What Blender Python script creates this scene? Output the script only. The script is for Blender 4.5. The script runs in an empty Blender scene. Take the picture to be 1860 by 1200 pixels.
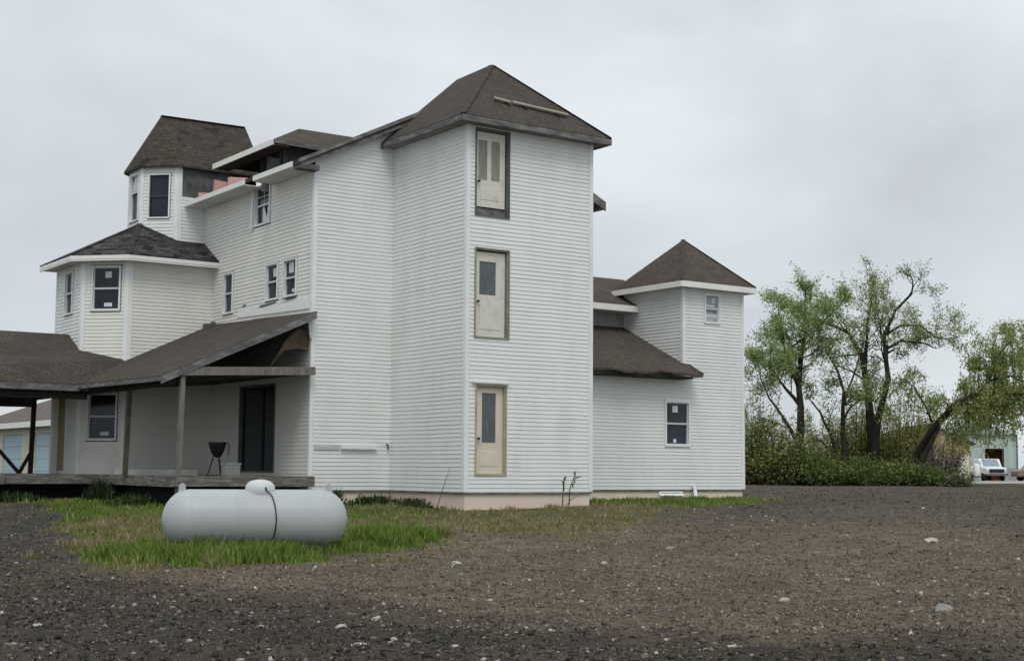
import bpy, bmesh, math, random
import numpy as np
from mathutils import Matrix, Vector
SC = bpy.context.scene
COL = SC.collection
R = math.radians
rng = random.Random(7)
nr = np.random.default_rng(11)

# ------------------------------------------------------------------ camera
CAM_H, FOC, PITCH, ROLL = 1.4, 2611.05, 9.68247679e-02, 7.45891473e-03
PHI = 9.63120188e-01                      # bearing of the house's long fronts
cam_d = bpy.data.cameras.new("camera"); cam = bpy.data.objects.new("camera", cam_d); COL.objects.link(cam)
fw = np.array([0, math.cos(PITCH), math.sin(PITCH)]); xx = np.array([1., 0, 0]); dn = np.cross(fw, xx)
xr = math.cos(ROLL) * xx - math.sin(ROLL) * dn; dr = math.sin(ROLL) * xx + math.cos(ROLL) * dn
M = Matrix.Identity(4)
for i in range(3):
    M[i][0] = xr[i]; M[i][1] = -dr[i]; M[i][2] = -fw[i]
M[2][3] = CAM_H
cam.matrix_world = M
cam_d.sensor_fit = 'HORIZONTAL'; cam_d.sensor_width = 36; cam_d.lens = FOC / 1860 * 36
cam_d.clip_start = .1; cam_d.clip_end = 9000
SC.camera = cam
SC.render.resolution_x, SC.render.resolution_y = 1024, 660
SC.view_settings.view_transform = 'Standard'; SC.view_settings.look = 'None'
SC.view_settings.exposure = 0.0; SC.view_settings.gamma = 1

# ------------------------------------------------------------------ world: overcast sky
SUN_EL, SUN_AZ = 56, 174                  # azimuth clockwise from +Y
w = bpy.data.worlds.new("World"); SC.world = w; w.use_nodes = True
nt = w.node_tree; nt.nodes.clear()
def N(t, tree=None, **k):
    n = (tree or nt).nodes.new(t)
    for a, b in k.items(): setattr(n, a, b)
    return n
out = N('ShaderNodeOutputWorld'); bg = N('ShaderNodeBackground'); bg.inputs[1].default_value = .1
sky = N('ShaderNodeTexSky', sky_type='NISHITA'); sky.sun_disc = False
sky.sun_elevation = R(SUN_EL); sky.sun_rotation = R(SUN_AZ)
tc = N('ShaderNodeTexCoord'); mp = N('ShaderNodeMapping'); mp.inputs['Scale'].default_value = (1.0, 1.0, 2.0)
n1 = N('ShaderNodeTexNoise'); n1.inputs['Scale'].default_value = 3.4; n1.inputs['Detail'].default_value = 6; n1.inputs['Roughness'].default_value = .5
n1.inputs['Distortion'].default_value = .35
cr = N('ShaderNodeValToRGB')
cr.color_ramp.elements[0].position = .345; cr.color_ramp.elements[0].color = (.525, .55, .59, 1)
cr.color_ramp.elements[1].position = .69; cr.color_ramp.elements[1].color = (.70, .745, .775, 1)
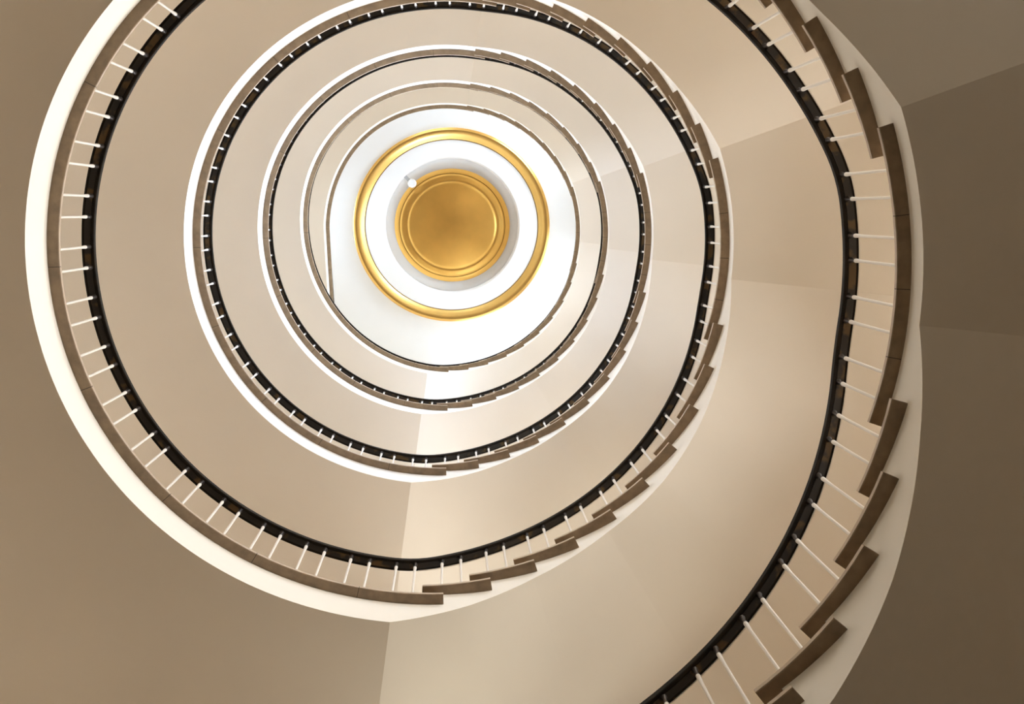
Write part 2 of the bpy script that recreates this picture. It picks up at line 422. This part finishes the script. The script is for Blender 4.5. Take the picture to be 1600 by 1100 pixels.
#####
» PROBLEM TO SOLVE: Give again, exactly, the lines from the start of the data through the one holding "nr = np.random.default_rng(11)"; omit the pictures.

» FINAL ANSWER:
What Blender Python script creates this scene? Output the script only. The script is for Blender 4.5. The script runs in an empty Blender scene. Take the picture to be 1860 by 1200 pixels.
import bpy, bmesh, math, random
import numpy as np
from mathutils import Matrix, Vector
SC = bpy.context.scene
COL = SC.collection
R = math.radians
rng = random.Random(7)
nr = np.random.default_rng(11)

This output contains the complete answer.